In recent years, Vision Language Models (VLMs) have made significant strides in visual reasoning. However, most evaluations have relied on simple scenes (such as MS-COCO), failing to showcase complex human interactions or behaviors, and have only used a handful of non-curated human descriptions as benchmarks while lacking an in-depth understanding of model error types. To address this gap, we introduce the Complex Social Behavior (CSB) dataset, which contains 100 images depicting complex social interactions/behaviors.
We analyze the progression of scene descriptions over a decade (2017-2025) of VLMs, covering four pre-Multimodal Large Language Models (MLLMs) and five MLLMs. We evaluate the accuracy of the models and 20 human descriptions relative to a gold standard on the CSB dataset and a sample from MS-COCO. We analyze five visual-cognitive error types: object detection, recognition, hallucination, scene understanding, and spatial dependence.

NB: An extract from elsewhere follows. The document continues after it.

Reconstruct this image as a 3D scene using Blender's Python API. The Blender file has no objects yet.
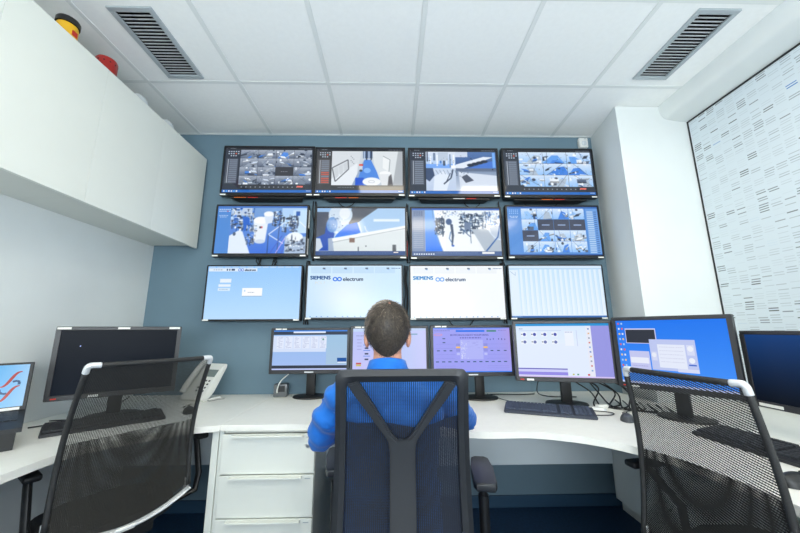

Our findings reveal that the CSB dataset showed a more pronounced improvement in scene description accuracy compared to MS-COCO, with pre-MLLMs achieving much lower accuracy than the lowest-ranked human descriptions and MLLMs attaining accuracies similar to the highest-ranked human descriptions. We also found that MLLMs have nearly closed the accuracy gap between simpler MS-COCO scenes and those depicting complex behaviors (CSB).
While MLLMs have almost eliminated all error types in the tested datasets, they occasionally rely on different image regions for scene descriptions than humans do (spatial dependence error). Additionally, detection, recognition, and hallucination errors have the highest impact on scene description accuracy. Together, our findings provide a more thorough evaluation of how visual language models have advanced over the last decade.
Blogger's Review: This study introduces the CSB dataset to address the shortcomings of traditional evaluations, clearly illustrating the real performance of visual language models in handling complex scenes. The progress of MLLMs is impressive, yet attention must be paid to the impact of spatial dependence errors to further enhance the practicality and accuracy of the models.